▶ [What this task involves] Repeat the material exactly from its first line to the line that includes "C = bpy.context.scene.collection". Skip pictures.

▶ [Data lines]

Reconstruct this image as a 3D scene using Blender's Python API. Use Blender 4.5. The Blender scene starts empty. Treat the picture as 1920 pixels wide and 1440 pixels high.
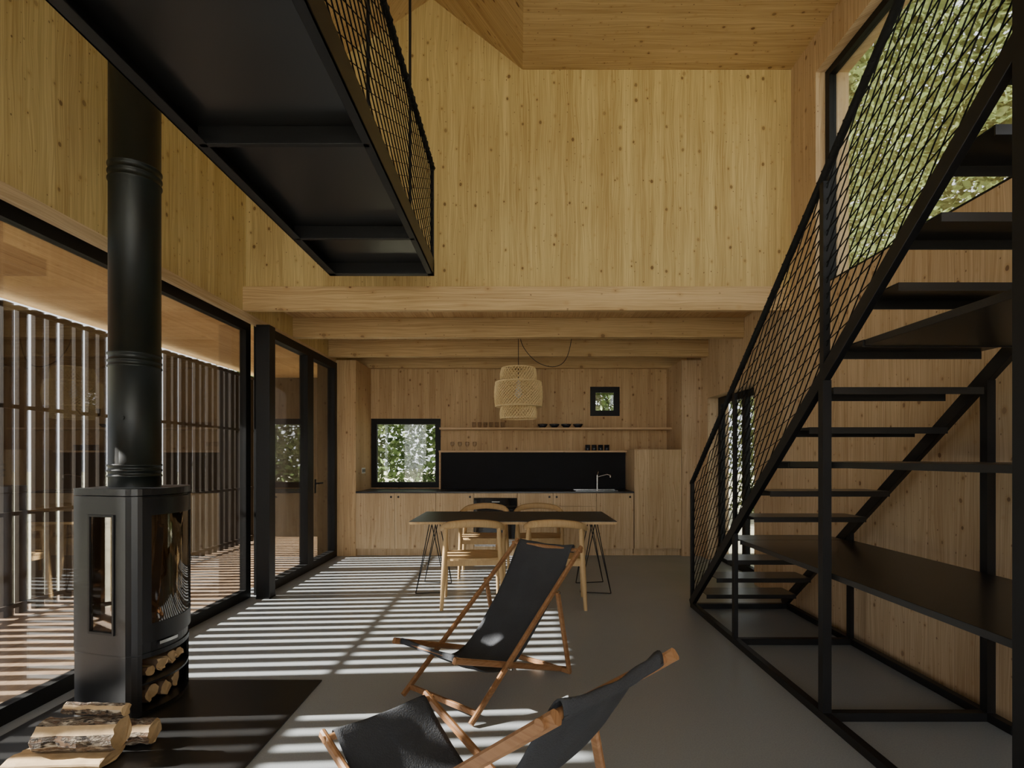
import bpy, math, random
from mathutils import Vector, Matrix
random.seed(7)
C = bpy.context.scene.collection

# ------------------------------------------------------------------ materials
def new_mat(name):
    m = bpy.data.materials.new(name); m.use_nodes = True
    nt = m.node_tree; nt.nodes.clear()
    out = nt.nodes.new('ShaderNodeOutputMaterial')
    b = nt.nodes.new('ShaderNodeBsdfPrincipled')
    nt.links.new(b.outputs[0], out.inputs[0])
    return m, nt, b, out
def mth(nt, op, a, b=None, c=None):
    n = nt.nodes.new('ShaderNodeMath'); n.operation = op
    for i, v in enumerate((a, b, c)):
        if v is None: continue
        if isinstance(v, (int, float)): n.inputs[i].default_value = v
        else: nt.links.new(v, n.inputs[i])
    return n.outputs[0]
def comb(nt, x, y, z):
    n = nt.nodes.new('ShaderNodeCombineXYZ')
    for i, v in enumerate((x, y, z)):
        if isinstance(v, (int, float)): n.inputs[i].default_value = v
        else: nt.links.new(v, n.inputs[i])
    return n.outputs[0]
def mixc(nt, f, a, b, mode='MIX'):
    n = nt.nodes.new('ShaderNodeMix'); n.data_type = 'RGBA'; n.blend_type = mode
    if isinstance(f, (int, float)): n.inputs[0].default_value = f
    else: nt.links.new(f, n.inputs[0])
    for i, v in ((6, a), (7, b)):
        if isinstance(v, tuple): n.inputs[i].default_value = (*v[:3], 1)
        else: nt.links.new(v, n.inputs[i])
    return n.outputs[2]
def noise(nt, vec, scale, detail=3, rough=.5):
    n = nt.nodes.new('ShaderNodeTexNoise'); n.inputs['Scale'].default_value = scale
    n.inputs['Detail'].default_value = detail; n.inputs['Roughness'].default_value = rough
    nt.links.new(vec, n.inputs['Vector']); return n.outputs['Fac']
def maprange(nt, v, a, b, c=0., d=1.):
    n = nt.nodes.new('ShaderNodeMapRange'); n.interpolation_type = 'SMOOTHSTEP'
    nt.links.new(v, n.inputs[0])
    for i, x in zip((1, 2, 3, 4), (a, b, c, d)): n.inputs[i].default_value = x
    return n.outputs[0]

def plain(name, col, rough=.5, metal=0., var=.12, scale=6., bump=0., spec=.5):
    m, nt, b, o = new_mat(name)
    tc = nt.nodes.new('ShaderNodeTexCoord')
    f = noise(nt, tc.outputs['Object'], scale, 4)
    lo = tuple(c * (1 - var) for c in col); hi = tuple(min(1, c * (1 + var)) for c in col)
    nt.links.new(mixc(nt, f, lo, hi), b.inputs['Base Color'])
    b.inputs['Roughness'].default_value = rough; b.inputs['Metallic'].default_value = metal
    b.inputs['Specular IOR Level'].default_value = spec
    if bump:
        bp = nt.nodes.new('ShaderNodeBump'); bp.inputs['Strength'].default_value = bump
        bp.inputs['Distance'].default_value = .01
        nt.links.new(noise(nt, tc.outputs['Object'], scale * 20, 3), bp.inputs['Height'])
        nt.links.new(bp.outputs[0], b.inputs['Normal'])
    return m

def wood(name, col, axis='Z', width=.095, knots=1., rough=.6, dens=6.8, contrast=1., seam=.2):
    m, nt, b, o = new_mat(name)
    tc = nt.nodes.new('ShaderNodeTexCoord'); sp = nt.nodes.new('ShaderNodeSeparateXYZ')
    nt.links.new(tc.outputs['Object'], sp.inputs[0])
    X, Y, Z = sp.outputs
    if axis == 'Z': ac, al = mth(nt, 'ADD', X, Y), Z
    elif axis == 'X': ac, al = mth(nt, 'ADD', Y, Z), X
    else: ac, al = mth(nt, 'ADD', X, Z), Y
    u = mth(nt, 'DIVIDE', ac, width); idn = mth(nt, 'FLOOR', u); fr = mth(nt, 'FRACT', u)
    wn = nt.nodes.new('ShaderNodeTexWhiteNoise'); wn.noise_dimensions = '1D'
    nt.links.new(idn, wn.inputs['W']); rnd = wn.outputs['Value']
    off = mth(nt, 'MULTIPLY', rnd, 37.)
    al2 = mth(nt, 'ADD', al, off)
    wob = noise(nt, comb(nt, mth(nt, 'MULTIPLY', ac, 5.), al2, 0.), 1.3, 2)
    gx = mth(nt, 'ADD', mth(nt, 'MULTIPLY', ac, 110.), mth(nt, 'MULTIPLY', wob, 9.))
    g1 = noise(nt, comb(nt, gx, mth(nt, 'MULTIPLY', al2, 1.6), off), 1., 3, .6)
    big = noise(nt, comb(nt, mth(nt, 'MULTIPLY', ac, 14.), mth(nt, 'MULTIPLY', al2, .6), off), 1., 2)
    patch = noise(nt, tc.outputs['Object'], .8, 2)
    tone = mth(nt, 'ADD', mth(nt, 'MULTIPLY', mth(nt, 'SUBTRACT', g1, .5), 2.1 * contrast),
               mth(nt, 'ADD', mth(nt, 'MULTIPLY', mth(nt, 'SUBTRACT', rnd, .5), .36 * contrast),
                   mth(nt, 'ADD', mth(nt, 'MULTIPLY', mth(nt, 'SUBTRACT', patch, .5), .8), mth(nt, 'MULTIPLY', mth(nt, 'SUBTRACT', big, .5), .7 * contrast))))
    fac = mth(nt, 'ADD', tone, .5)
    n = nt.nodes.new('ShaderNodeClamp'); nt.links.new(fac, n.inputs[0]); fac = n.outputs[0]
    dark = (col[0] * .70, col[1] * .63, col[2] * .54); light = (min(1, col[0] * 1.12), min(1, col[1] * 1.15), min(1, col[2] * 1.18))
    c = mixc(nt, fac, dark, light)
    if knots:
        wv = noise(nt, tc.outputs['Object'], 14., 2)
        for dn, big_r, thr in ((dens, .095 * knots, .25), (dens * 2.1, .075 * knots, .55)):
            v = nt.nodes.new('ShaderNodeTexVoronoi'); v.voronoi_dimensions = '2D'
            v.inputs['Scale'].default_value = dn
            nt.links.new(comb(nt, mth(nt, 'ADD', ac, mth(nt, 'MULTIPLY', wv, .014)), mth(nt, 'MULTIPLY', al, .75), 0.), v.inputs['Vector'])
            s2 = nt.nodes.new('ShaderNodeSeparateColor'); nt.links.new(v.outputs['Color'], s2.inputs[0])
            rad = mth(nt, 'MULTIPLY', mth(nt, 'POWER', s2.outputs[0], 2.), big_r)
            d = mth(nt, 'SUBTRACT', v.outputs['Distance'], rad)
            k = maprange(nt, d, -.014, .012, 1., 0.)
            k = mth(nt, 'MULTIPLY', k, mth(nt, 'GREATER_THAN', s2.outputs[0], thr))
            if dn == dens:
                halo = maprange(nt, d, 0., .12, .38, 0.)
                c = mixc(nt, halo, c, (col[0] * .74, col[1] * .60, col[2] * .45))
            c = mixc(nt, mth(nt, 'MULTIPLY', k, mth(nt, 'ADD', mth(nt, 'MULTIPLY', s2.outputs[1], .6), .3)), c, (col[0] * .25, col[1] * .17, col[2] * .14))
    if seam:
        e = mth(nt, 'LESS_THAN', fr, .0018 / width)
        c = mixc(nt, mth(nt, 'MULTIPLY', e, min(1, seam * 2)), c, (col[0] * .3, col[1] * .25, col[2] * .2))
    nt.links.new(c, b.inputs['Base Color'])
    b.inputs['Roughness'].default_value = rough; b.inputs['Specular IOR Level'].default_value = .25
    bp = nt.nodes.new('ShaderNodeBump'); bp.inputs['Strength'].default_value = .12; bp.inputs['Distance'].default_value = .004
    nt.links.new(g1, bp.inputs['Height']); nt.links.new(bp.outputs[0], b.inputs['Normal'])
    return m

def glass(name, tint=(1, 1, 1), refl=.9, base=.06):
    m = bpy.data.materials.new(name); m.use_nodes = True; nt = m.node_tree; nt.nodes.clear()
    out = nt.nodes.new('ShaderNodeOutputMaterial'); t = nt.nodes.new('ShaderNodeBsdfTransparent')
    g = nt.nodes.new('ShaderNodeBsdfGlossy'); mx = nt.nodes.new('ShaderNodeMixShader'); lw = nt.nodes.new('ShaderNodeLayerWeight')
    t.inputs[0].default_value = (*tint, 1); g.inputs['Roughness'].default_value = .01
    lw.inputs[0].default_value = .35
    f = mth(nt, 'ADD', mth(nt, 'MULTIPLY', lw.outputs['Fresnel'], .45 * refl), base)
    nt.links.new(f, mx.inputs[0]); nt.links.new(t.outputs[0], mx.inputs[1]); nt.links.new(g.outputs[0], mx.inputs[2])
    nt.links.new(mx.outputs[0], out.inputs[0]); return m

M = {}
M['wall'] = wood('spruce_wall', (.63, .48, .215), 'Z')
M['wallwarm'] = wood('spruce_wall_warm', (.60, .415, .225), 'Z')
M['wallpink'] = wood('spruce_wall_rosy', (.61, .45, .285), 'Z', .2, seam=.4)
M['ceil'] = wood('spruce_ceiling', (.58, .41, .20), 'X', .11)
M['ceilw'] = wood('spruce_ceiling_warm', (.58, .38, .19), 'Y', .11)
M['beam'] = wood('spruce_beam', (.63, .45, .24), 'X', .5, .8, dens=3.5, seam=0)
M['trim'] = wood('spruce_trim', (.66, .50, .31), 'Y', .5, .5, dens=2., seam=0)
M['cab'] = wood('spruce_cabinet', (.67, .50, .31), 'Z', .14, .9, seam=.1)
M['shelf'] = wood('spruce_shelf', (.72, .51, .31), 'X', .5, .5, seam=0)
M['porch'] = wood('porch_soffit', (.62, .38, .18), 'Y', .12, .6)
M['deck'] = wood('deck_board', (.32, .22, .14), 'Y', .12, .5, seam=.9)
M['slat'] = wood('weathered_slat', (.042, .028, .018), 'Z', .150, .6, contrast=1.8, seam=0)
M['teak'] = wood('oiled_hardwood', (.30, .155, .072), 'Y', .09, 0, rough=.42, seam=0)
M['oak'] = wood('pale_oak', (.58, .40, .20), 'Z', .3, 0, rough=.45, contrast=.6, seam=0)
M['black'] = plain('black_steel', (.008, .008, .009), .45, 0, .2, 5, spec=.35)
M['blackm'] = plain('black_satin_plate', (.017, .017, .017), .30, 0, .25, 2)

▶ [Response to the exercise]
Reconstruct this image as a 3D scene using Blender's Python API. Use Blender 4.5. The Blender scene starts empty. Treat the picture as 1920 pixels wide and 1440 pixels high.
import bpy, math, random
from mathutils import Vector, Matrix
random.seed(7)
C = bpy.context.scene.collection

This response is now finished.